Not enough time or resources have been allocated for proper testing

This is a big one. At the later stages of the project, the CRM partner will hand it over for something called ‘User Acceptance Testing (UAT)’. We will have tested everything to ensure it is all technically sound and working correctly, but ultimately this is a business project, not an IT project, remember? So we need to ensure the people who will be using it are able to do that, and get the most out of it.

Unfortunately, at this stage sometimes our request for testing is met with tumbleweeds.

Time is the one resource you can’t get back and when it comes to running a business, there never seems to be enough hours in the day. Isn’t that one of the major reasons for having a CRM system? It will help you to streamline your processes, track your leads, stay on top of your projects and ultimately save a hell of a lot of time.

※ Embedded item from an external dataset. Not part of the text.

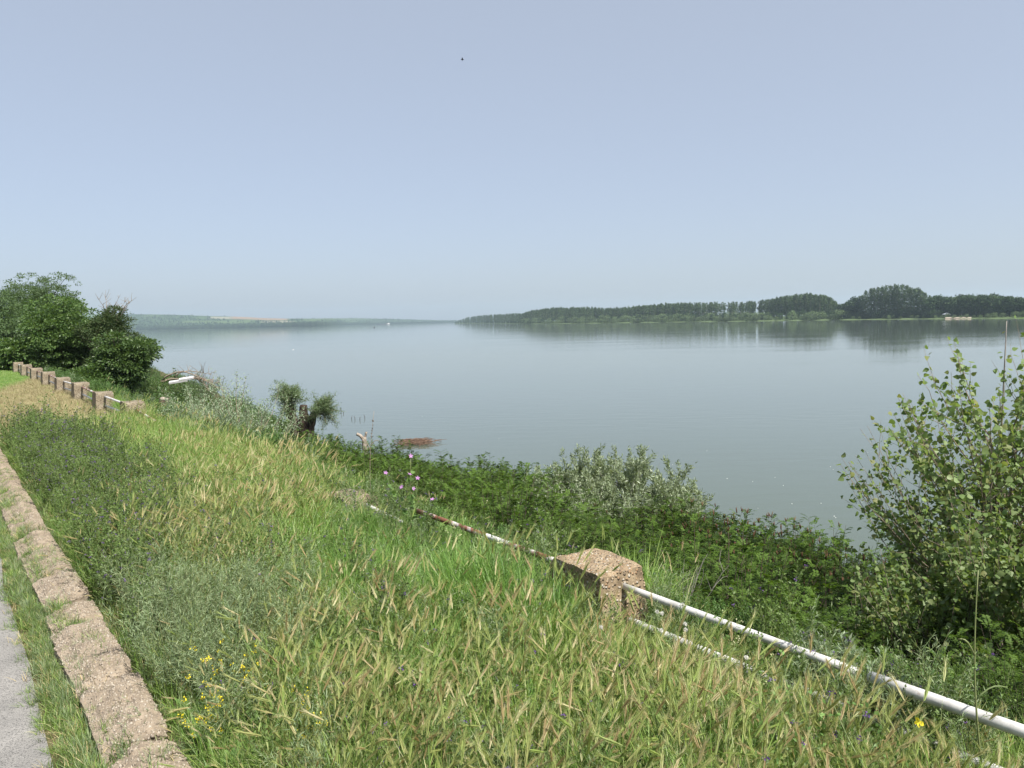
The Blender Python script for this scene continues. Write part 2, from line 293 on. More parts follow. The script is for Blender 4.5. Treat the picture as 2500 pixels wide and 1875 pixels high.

So, when your CRM partner asks your company to sacrifice time to ensure things are adequately tested, they understand that while it’s a commitment, it’s a necessity.

We can guide our clients on how much time and resources they might allocate to this testing phase, but ultimately it’s down to each company and there’s no set formula. You must ensure that there is going to be enough time booked out for all the features to be adequately tested, and that there are enough users to test it.

Without forward planning, businesses can find staff diaries fully booked, and the longer they are not able to allocate time for testing, the longer the project will take to complete. In the meantime, the same problems and time sucks that prompted the need for a CRM system in the first place continue to drain resources.

What’s going to lead to a more effective end product – a few hours of testing with Dave (who will likely only be testing it in relation to his role), or a full day of testing with multiple stakeholders?

Not enough training or too long between sessions

In order to use new technology, you need to know how. While everyone rolls their eyes and lets out moans of exasperation at the thought of learning how to use yet more software, just remember why you’re doing it in the first place. Until now, staff will likely have had to sift through endless spreadsheets and documents just to find a bit of information, contract SLAs might have slipped through the cracks, you may have lost customers because details had been missed, and staff might have complained about not being able to work from home because data was only stored on-premises. This whole process will banish those headaches, so surely a training day here and there is worth it?

Another tip would be not to leave it too long between testing and training sessions. We remember things more effectively the more times we do something and the fresher it is in our minds. Make it easier for your staff by not leaving it too long between sessions.


Ultimately, a CRM solution is a commitment to your staff and your business that things will be done better. It’s primarily about people, and by taking note of these potential blockers, you can ensure your CRM project is implemented as fast and effectively as possible!